-------- Provided material

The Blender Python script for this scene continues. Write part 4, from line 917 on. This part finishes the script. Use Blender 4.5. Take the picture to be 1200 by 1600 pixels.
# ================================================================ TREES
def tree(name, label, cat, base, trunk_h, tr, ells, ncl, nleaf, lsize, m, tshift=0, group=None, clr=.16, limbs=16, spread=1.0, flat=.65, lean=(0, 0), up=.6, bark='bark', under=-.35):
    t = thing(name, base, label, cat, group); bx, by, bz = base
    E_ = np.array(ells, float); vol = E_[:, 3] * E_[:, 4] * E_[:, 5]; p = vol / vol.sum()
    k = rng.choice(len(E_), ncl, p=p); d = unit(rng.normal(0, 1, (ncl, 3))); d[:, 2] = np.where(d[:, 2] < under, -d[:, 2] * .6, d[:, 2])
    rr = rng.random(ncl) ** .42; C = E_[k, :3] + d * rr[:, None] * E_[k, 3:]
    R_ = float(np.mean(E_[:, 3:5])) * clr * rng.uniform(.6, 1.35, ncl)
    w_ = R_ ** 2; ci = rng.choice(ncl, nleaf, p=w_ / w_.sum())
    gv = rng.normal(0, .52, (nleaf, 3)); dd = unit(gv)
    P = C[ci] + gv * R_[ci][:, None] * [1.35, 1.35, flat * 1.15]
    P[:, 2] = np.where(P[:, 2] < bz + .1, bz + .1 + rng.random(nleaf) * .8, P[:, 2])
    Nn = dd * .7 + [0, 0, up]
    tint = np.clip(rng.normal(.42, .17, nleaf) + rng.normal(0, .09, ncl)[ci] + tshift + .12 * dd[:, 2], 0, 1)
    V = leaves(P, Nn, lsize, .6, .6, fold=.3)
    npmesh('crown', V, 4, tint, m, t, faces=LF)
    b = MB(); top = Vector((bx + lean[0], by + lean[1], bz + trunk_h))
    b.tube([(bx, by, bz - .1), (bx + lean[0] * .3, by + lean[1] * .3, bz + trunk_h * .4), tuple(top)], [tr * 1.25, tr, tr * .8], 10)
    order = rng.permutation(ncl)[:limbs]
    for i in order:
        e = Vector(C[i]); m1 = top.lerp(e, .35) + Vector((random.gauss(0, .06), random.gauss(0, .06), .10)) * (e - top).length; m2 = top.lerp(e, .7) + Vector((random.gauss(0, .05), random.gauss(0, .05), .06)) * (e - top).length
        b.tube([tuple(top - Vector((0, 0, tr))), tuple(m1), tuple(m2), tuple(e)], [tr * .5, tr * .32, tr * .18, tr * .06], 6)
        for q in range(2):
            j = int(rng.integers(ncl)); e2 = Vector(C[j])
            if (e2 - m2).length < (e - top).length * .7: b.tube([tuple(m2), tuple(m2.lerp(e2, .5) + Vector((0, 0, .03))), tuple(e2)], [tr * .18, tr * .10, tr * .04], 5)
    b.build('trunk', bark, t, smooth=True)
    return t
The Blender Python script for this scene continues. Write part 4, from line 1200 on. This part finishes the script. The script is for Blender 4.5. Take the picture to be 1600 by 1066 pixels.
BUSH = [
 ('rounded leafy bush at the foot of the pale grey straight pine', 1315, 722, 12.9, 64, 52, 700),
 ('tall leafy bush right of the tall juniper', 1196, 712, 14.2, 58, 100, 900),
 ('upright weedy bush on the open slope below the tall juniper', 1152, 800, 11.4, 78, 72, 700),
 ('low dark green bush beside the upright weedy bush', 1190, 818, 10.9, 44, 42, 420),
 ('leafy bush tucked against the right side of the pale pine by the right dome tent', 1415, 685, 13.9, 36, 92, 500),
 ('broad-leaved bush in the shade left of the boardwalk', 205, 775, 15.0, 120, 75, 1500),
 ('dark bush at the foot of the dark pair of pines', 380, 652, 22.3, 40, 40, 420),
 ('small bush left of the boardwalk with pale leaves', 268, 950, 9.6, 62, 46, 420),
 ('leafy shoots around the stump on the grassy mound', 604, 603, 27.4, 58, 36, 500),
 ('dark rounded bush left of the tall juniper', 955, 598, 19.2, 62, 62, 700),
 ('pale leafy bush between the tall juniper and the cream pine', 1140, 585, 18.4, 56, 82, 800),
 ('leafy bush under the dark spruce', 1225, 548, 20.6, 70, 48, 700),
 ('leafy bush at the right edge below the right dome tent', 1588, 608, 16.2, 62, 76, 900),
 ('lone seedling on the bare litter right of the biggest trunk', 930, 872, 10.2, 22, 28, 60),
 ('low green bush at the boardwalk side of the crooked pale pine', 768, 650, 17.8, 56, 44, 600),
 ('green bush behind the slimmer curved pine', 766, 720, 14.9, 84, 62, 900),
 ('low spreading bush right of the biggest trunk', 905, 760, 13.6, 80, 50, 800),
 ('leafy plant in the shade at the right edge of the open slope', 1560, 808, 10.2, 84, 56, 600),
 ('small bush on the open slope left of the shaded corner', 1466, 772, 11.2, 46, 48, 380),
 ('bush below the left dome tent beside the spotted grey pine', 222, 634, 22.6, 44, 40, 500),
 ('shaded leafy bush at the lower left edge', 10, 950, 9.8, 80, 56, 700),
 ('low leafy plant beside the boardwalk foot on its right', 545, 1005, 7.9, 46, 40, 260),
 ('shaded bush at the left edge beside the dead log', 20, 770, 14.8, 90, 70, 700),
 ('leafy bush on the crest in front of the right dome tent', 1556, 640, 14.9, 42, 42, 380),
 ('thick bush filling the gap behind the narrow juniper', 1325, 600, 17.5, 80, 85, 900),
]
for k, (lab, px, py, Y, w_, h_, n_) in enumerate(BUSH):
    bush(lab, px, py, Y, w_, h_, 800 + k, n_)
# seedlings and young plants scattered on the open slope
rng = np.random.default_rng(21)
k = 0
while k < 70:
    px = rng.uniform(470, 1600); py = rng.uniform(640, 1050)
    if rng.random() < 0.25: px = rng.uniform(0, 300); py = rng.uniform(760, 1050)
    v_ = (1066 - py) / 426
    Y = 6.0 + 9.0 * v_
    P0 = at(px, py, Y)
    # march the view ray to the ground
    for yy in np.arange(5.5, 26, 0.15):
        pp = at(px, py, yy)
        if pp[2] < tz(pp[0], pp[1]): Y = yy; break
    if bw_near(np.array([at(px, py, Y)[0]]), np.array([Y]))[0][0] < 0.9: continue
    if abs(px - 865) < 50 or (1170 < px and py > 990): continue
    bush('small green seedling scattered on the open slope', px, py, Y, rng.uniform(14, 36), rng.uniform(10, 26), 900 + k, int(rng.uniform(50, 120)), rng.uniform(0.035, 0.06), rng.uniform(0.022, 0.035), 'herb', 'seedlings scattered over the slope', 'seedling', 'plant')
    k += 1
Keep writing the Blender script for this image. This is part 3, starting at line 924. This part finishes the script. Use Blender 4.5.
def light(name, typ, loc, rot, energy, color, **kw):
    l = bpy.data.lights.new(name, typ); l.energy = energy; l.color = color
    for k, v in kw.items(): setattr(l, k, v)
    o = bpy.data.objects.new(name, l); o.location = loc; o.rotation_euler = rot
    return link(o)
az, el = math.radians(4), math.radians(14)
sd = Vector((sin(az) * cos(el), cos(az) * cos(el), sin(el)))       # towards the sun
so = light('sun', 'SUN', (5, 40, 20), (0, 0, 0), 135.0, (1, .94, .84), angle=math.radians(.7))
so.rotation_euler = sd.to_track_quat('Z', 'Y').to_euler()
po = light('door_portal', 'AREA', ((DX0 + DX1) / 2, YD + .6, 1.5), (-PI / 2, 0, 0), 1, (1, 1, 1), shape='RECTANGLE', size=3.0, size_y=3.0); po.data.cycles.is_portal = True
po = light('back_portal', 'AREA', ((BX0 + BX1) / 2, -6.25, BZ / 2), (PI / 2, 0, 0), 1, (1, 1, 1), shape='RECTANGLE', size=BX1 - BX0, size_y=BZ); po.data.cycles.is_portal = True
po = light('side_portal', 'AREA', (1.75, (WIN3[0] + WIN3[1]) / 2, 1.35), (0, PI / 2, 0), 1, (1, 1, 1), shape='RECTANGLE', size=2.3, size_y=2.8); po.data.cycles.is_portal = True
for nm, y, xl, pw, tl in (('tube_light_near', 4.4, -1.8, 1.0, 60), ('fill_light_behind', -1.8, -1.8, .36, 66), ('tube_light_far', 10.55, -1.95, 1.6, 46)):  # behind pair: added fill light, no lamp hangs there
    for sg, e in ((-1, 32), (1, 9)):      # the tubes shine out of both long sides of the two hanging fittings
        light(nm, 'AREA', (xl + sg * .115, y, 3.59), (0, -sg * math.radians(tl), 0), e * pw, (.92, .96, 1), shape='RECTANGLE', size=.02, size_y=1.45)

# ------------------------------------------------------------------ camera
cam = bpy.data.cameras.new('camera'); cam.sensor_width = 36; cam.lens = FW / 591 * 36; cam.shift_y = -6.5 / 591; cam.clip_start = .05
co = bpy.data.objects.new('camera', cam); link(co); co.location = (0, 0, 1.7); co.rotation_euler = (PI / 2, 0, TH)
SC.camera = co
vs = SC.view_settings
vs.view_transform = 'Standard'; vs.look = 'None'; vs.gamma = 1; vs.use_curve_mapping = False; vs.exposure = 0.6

----------------

What you have to do →
Filter the listing for the word "Python" and copy every line that holds it.

The response →
The Blender Python script for this scene continues. Write part 4, from line 917 on. This part finishes the script. Use Blender 4.5. Take the picture to be 1200 by 1600 pixels.
The Blender Python script for this scene continues. Write part 4, from line 1200 on. This part finishes the script. The script is for Blender 4.5. Take the picture to be 1600 by 1066 pixels.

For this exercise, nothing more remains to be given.